=== EXERCISE INSTRUCTIONS ===
From the records below, pull each line that has "Python".

=== ROWS ===
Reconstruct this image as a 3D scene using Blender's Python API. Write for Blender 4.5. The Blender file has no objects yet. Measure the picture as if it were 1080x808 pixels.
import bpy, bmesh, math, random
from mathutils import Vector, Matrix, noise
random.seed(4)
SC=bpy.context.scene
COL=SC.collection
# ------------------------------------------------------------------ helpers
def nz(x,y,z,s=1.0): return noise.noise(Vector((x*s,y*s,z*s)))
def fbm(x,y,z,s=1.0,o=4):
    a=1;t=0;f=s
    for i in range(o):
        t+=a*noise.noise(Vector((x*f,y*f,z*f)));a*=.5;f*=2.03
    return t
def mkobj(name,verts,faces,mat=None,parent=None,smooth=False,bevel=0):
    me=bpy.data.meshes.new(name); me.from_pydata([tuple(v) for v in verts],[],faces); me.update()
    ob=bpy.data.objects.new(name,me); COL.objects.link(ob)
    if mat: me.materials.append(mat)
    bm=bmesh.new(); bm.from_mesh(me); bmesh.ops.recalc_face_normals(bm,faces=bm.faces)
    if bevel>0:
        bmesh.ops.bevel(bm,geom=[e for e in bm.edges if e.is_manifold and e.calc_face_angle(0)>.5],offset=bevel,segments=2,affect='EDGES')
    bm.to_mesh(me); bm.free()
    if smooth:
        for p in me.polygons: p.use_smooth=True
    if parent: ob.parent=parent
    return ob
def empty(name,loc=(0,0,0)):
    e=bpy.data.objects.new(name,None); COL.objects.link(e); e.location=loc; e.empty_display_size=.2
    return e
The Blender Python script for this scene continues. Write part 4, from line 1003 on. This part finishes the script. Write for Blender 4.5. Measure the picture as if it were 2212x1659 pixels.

=== ANSWER BELOW ===
Reconstruct this image as a 3D scene using Blender's Python API. Write for Blender 4.5. The Blender file has no objects yet. Measure the picture as if it were 1080x808 pixels.
The Blender Python script for this scene continues. Write part 4, from line 1003 on. This part finishes the script. Write for Blender 4.5. Measure the picture as if it were 2212x1659 pixels.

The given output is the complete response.